I'm having trouble understanding why I am getting syntax error in line 20, sw $v0, $t0
. $v0
should be the integer returned from the previous call to read int, and $t0
is a temporary register. Thanks!
.data
msg: .asciiz "Hello world.\n"
promptint: .asciiz "Type an int: "
promptstring: .asciiz "Type a string: "
.text
main:
li $v0, 4 #print "Hello world."
la $a0, msg
syscall
la $a0, promptint #prompt for int
syscall
li $v0, 5 #read int
syscall
sw $v0, $t0
li $v0, 1 #print int
la $a0, $t0
syscall
li $v0, 4
la $a0, promptstring #prompt for string
syscall
li $v0, 8 #read string and length of string buffer
syscall
sw $a0, $t1 #string
sw $a1, $t2 #length
li $v0, 4 #print string
la $a0, $t1
syscall
li $v0, 1
la $a0, $t2 #print length
syscall
j done
done:
li $v0, 10
syscall
If you had consulted an instruction set reference, you would have seen that sw
needs a memory operand. Thus, from a purely syntactical standpoint sw $v0, ($t0)
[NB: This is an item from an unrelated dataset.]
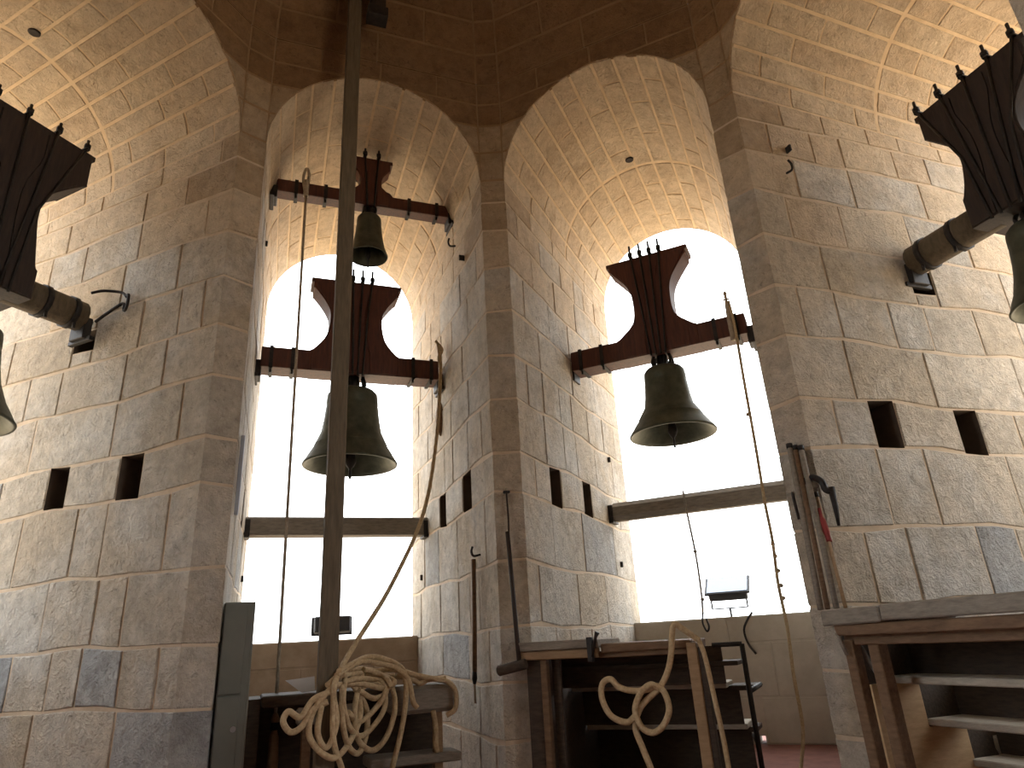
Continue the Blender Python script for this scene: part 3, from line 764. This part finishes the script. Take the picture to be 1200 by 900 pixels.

would be correct, but it wouldn't do what you want, which is simply transferring between registers. That can be done with the move
pseudoinstruction as follows: move $t0, $v0
. This will probably be translated by the assembler to addu $t0, $v0, $0
which you can of course write out yourself if you are so inclined. Similarly, to transfer it into $a0
you should use another move
and not la
.
You are also using the read_string
system call wrong. For one thing, you should load the arguments before you perform the syscall
, which should be an address of a buffer in $a0
and its length in $a1
. If you need to print the length of the string entered, you will need to calculate it yourself, by counting the bytes until the terminating zero.